3. The banking non-performing assets (NPAs) are currently at an all-time low, and robust credit growth has resulted in improved balance sheets. Thus providing you an opportunity to build your investment on a solid foundation.

4. Your portfolio could get quality exposure to fundamentally sound international BFSI businesses which currently may be unavailable in India.

5. The Nifty Financial Services TRI has been underperforming the Nifty 50 TRI since September 2019, with an annualized difference of 3.9 per cent. This trend likely indicates a potential for a turnaround.

Risks to consider:

1. DSP Banking & Financial Services Fund provides exposure only to the Financial Services sector, leading to concentration risk.

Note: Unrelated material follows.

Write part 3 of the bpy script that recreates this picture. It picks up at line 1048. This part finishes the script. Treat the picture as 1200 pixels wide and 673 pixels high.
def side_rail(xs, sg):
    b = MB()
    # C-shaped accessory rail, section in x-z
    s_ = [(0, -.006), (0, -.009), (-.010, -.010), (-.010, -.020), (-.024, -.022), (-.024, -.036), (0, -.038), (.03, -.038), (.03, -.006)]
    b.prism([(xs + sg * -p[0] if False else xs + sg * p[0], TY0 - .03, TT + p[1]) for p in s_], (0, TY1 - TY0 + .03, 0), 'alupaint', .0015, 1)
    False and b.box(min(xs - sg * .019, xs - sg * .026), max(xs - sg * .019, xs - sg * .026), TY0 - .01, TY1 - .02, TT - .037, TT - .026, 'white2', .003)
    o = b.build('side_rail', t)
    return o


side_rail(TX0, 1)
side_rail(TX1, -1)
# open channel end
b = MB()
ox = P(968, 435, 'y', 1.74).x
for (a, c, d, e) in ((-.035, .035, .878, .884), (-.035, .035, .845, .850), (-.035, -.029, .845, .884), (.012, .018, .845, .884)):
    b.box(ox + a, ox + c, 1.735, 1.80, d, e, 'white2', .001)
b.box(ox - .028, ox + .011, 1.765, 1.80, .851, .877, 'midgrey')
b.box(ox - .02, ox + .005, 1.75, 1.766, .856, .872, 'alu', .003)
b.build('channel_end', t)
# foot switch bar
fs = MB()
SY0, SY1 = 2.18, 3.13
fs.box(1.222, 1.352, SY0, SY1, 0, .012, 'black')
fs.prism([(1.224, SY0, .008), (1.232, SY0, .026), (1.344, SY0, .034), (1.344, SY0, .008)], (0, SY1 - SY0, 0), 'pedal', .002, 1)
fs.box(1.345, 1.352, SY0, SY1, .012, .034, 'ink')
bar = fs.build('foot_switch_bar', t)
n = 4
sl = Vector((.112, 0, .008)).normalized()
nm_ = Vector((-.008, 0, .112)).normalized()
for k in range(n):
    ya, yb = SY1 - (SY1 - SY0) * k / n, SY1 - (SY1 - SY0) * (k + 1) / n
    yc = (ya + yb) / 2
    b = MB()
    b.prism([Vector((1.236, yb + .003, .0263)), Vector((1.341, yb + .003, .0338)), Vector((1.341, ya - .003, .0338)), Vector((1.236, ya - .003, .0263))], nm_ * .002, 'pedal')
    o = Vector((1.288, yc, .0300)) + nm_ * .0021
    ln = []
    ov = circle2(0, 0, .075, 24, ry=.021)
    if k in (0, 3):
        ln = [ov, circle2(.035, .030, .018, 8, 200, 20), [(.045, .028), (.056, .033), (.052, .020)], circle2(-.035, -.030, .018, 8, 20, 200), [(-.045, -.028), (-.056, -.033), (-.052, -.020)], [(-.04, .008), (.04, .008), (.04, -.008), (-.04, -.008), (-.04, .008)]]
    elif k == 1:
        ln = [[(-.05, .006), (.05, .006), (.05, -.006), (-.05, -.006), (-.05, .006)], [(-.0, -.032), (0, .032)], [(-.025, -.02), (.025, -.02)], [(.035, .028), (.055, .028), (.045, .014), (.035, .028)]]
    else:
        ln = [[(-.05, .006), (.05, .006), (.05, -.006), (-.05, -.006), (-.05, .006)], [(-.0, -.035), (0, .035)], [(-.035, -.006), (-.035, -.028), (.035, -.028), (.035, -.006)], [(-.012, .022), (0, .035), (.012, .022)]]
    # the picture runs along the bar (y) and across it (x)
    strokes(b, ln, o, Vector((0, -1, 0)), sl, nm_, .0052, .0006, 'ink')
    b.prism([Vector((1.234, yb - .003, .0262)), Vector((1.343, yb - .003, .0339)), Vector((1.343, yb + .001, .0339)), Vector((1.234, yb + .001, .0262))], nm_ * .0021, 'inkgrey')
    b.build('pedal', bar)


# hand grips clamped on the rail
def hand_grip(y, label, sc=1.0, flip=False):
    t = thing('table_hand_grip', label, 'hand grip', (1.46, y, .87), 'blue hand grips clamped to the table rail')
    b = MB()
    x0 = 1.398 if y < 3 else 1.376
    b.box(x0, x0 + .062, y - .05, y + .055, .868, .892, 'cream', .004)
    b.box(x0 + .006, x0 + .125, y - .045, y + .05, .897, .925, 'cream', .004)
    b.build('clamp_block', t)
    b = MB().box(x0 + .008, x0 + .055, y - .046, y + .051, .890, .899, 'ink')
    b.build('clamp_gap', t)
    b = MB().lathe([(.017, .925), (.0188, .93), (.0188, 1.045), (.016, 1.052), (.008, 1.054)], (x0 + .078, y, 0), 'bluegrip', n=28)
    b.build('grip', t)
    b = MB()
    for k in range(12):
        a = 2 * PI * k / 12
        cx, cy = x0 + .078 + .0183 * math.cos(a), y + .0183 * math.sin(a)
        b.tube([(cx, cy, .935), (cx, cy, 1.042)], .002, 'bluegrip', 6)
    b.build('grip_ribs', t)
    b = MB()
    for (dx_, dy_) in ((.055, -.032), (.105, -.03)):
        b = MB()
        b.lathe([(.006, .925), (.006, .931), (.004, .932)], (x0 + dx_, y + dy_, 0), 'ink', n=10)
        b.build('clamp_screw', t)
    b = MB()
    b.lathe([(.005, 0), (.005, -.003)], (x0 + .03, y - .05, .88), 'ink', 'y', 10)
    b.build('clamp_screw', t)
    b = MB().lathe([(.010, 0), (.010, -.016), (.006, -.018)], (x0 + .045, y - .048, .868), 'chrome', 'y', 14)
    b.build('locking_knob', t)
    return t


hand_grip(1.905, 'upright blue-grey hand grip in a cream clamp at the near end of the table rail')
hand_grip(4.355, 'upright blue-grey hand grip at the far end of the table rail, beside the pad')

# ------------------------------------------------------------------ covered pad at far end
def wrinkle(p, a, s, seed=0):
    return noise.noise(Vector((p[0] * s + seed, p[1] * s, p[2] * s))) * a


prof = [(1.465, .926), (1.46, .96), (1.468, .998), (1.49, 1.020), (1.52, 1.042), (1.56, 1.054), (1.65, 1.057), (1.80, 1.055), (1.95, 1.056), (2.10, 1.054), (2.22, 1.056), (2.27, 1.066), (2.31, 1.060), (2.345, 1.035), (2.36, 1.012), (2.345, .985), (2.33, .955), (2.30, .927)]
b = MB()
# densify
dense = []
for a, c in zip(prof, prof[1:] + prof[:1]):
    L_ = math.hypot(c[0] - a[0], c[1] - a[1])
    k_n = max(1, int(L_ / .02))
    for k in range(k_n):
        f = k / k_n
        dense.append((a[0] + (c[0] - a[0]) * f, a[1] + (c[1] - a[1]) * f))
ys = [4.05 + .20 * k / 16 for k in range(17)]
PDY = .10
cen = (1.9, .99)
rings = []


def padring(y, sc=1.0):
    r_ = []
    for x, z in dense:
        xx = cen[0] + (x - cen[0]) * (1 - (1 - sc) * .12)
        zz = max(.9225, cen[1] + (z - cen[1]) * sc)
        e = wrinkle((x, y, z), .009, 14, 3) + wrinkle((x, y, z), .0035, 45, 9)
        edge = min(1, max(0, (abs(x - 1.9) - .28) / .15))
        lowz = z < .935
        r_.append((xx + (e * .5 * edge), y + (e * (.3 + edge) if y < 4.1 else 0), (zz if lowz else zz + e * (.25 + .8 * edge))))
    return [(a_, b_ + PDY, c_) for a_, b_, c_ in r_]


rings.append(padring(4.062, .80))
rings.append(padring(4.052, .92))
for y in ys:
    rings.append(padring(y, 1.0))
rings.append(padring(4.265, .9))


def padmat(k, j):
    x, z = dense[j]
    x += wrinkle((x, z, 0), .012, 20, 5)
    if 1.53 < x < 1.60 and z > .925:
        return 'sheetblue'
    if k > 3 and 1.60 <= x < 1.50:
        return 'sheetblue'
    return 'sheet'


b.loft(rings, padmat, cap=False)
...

2. This fund can have higher volatility and drawdowns as compared to diversified equity funds.

3. This fund can underperform diversified equity funds in the short-term.

Suitable for long-term capital growth:

This scheme is suitable for investors who are seeking long-term capital growth and want to invest in equity and equity-related securities of banking and financial services companies. According to the riskometer, the risk associated with the mutual fund is “very high.”

Investment can be done under the scheme with a minimum investment of Rs 100 per plan/option. There is no upper limit for investment.